Jobs, Jobs, Jobs–24 Million More of Them, in Fact
The need for jobs creation is paramount and massive, and the task of meeting this need will be even greater. FDR had to find 13 million jobs during the worst of the Great Depression, and in 2009 we need to find 24 million, albeit in a much larger economy. But still, that’s 24 million jobs!
Roosevelt knew that the answer for his administration would not be found only in the private sector, as ideal as that would have been and as much of a believer in capitalism as he was. The answer today won’t be found only there, either.
In addition to the public jobs programs for the nation’s youth and the training and apprenticeship programs that we have already called for, the administration and Congress also need to help create millions of jobs for the nation’s adults: those who are young, approaching retirement and who were once retired but now need to go back to work.
Specifically, we need a large-scale program to create short- and medium-term jobs that complement those of the companies receiving stimulus-related contracts and subsidies, until these jobs can migrate to the private sector. With thoughtful use of tax policies, we must do everything we can to retain and strengthen the relatively few manufacturing jobs that remain.

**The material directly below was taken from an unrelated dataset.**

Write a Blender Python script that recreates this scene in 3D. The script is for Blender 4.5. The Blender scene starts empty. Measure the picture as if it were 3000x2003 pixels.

We need a program that emulates the best of the WPA and the TVA, and then we have to export this program to all fifty states. And we need aggressive public-sector employment initiatives, especially based around infrastructure construction and K-12 education.
None of the actions we call for will be easy to accomplish, nor will they come cheap. Yet we need all of them so that American workers can be fully employed in jobs that pay fair wages. We need them to rebuild, and sustain, the great commercial engines that fostered the broad American middle class of the past century and underpinned the global prosperity of the past quarter-century. We need them to bring an end to America’s sorry status as the world’s largest debtor nation. And we need them for our national and economic security.